Thursday, September 22, 2016

From Not Paying to Speak to Timely Payment

European Testing Conference 2017 takes place in Helsinki, Finland on February 8.-10th 2017. Check also our web pages
 
It's never been as easy to organize a conference as today. Just decide you do it. If you want to start small, try a single track conference. Find a place that has flexible terms on number of participants  and invoices first part just a little before the conference (easy or hard depending on country). Find speakers to fill your day and attract the crowd. Finally, find people who will pay for the tickets. If you hook on to an existing community, that might be also straightforward.

The thing in particular that makes organizing new conferences easy is the fact that the common expectation for speakers still is that they pay their expenses to come and speak, or at minimum, when you promise to pay the expenses they expect that to happen after the conference. Speakers commonly act as a distributed loan office for the conferences.

The usual sums tossed around in conference budgeting is 700 euros within Europe and 1400 euros when from outside Europe. That's a significant amount of money to bind into someone else's conference for up to 6 months in advance. And surely you need to book on time, otherwise that budget won't be enough.  And you would rather see the conference not pay extra just because you, as a speaker, booked late. 

This is one of the many things  we've set out to do differently for European Testing Conference. Just now, 5 months into the conference, we sent out an expense link to all our recently chosen speakers to encourage them to submit their travel expense compensation claims as they incur. We also opt to coordinate the whole travel from our end with some speakers who don't have even momentarily these kind of assets around to move.


Why is this relevant? Why do we care? The reason is to enable voices that are worth hearing and learning from for you, our audience.  The speakers that would have to choose not to do speaking as finances are hard. We want true diversity, and it means for us that we are working actively to bring down blocks that stop people from sharing the great stuff they have.

Most of seasoned speakers (consulting speakers) are past this already. But they are not the only ones we want to hear from, as awesome as they are. And for them, it might be that a significant part of their assets is tied into payments to expect on expenses of various conferences they're doing. 

Not all of us have a company to back us up and we still have things to say.
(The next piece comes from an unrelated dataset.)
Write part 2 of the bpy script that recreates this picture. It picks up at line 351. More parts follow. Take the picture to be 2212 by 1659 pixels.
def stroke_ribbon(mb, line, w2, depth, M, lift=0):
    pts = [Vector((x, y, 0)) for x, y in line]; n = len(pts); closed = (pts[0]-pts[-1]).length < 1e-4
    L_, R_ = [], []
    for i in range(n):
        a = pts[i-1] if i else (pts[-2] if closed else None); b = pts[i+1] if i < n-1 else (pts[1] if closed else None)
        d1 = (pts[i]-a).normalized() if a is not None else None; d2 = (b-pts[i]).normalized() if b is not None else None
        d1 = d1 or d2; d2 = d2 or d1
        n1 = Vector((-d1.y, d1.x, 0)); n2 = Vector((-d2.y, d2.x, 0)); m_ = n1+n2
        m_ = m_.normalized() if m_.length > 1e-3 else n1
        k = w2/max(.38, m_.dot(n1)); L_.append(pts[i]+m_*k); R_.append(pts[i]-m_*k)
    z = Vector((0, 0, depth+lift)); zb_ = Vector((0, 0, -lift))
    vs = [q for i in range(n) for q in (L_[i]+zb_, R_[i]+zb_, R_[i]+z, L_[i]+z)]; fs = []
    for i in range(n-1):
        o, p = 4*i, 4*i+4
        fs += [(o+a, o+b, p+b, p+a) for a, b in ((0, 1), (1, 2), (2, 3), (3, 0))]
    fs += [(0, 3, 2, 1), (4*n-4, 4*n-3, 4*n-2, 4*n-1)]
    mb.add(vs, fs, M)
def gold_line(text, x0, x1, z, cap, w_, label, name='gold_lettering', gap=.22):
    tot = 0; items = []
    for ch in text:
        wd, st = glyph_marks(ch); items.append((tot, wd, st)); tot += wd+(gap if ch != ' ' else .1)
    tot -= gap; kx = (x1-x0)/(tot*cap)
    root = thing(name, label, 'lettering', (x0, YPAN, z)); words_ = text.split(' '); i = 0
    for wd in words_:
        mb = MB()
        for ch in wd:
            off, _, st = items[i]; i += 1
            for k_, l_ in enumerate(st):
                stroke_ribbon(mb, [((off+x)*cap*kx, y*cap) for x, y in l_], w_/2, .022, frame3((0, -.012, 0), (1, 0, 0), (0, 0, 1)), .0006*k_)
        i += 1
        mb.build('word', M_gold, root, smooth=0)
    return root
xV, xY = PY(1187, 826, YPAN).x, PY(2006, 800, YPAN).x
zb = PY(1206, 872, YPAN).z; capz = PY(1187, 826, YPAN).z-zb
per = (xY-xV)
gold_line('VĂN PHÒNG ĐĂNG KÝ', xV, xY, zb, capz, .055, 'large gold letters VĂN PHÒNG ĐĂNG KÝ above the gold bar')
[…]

Asking for different (fairer) treatment seems like something that shouldn't need to happen, when it could be built into the system.

Friday, September 2, 2016

Safety at conferences

European Testing Conference 2017 takes place in Helsinki, Finland on February 8.-10th 2017. Check also our web pages

There's an item on the organizers to-do list that did not get done for the 2016 edition a Code of Conduct.

The reason why it is still on the to-do list is twofold. One is that it is easy to believe that this conference will reflect the values of its organizers. Another is that instead of copying a common code of conduct, we feel we have special needs. 

The code of conduct we want could be summed up as Don't be a jerk. We would like everyone to feel safe and included. And we recognize that with a special mix of testers and developers, and our history of separation it is easy to make someone not feel safe. We will have differences of backgrounds and opinions. We hope to work on those in spirit of dialog and aim of understanding the other over winning an argument. 
Testers say things that offend developers. "Developers can't be trusted with testing". "What developers do is only checking". And Developers say things that offend testers "You're not needed unless you become programmers too". "Why didn't you find that bug, testing is your responsibility".
We want to start this conference from the premise that we are all valuable. Testing is too important to be left only for testers - it's everyone's business. We need diverse views to make feedback make more sense in the world of software development. 

When there is any reason to feel unsafe at European Testing Conference, we hope people would approach us and we're committed to take things seriously. And we recognize that even we are not immune to offending people with out actions even with a good intent. 

We have work to do on this one. Creating a safe learning space is something we all do together.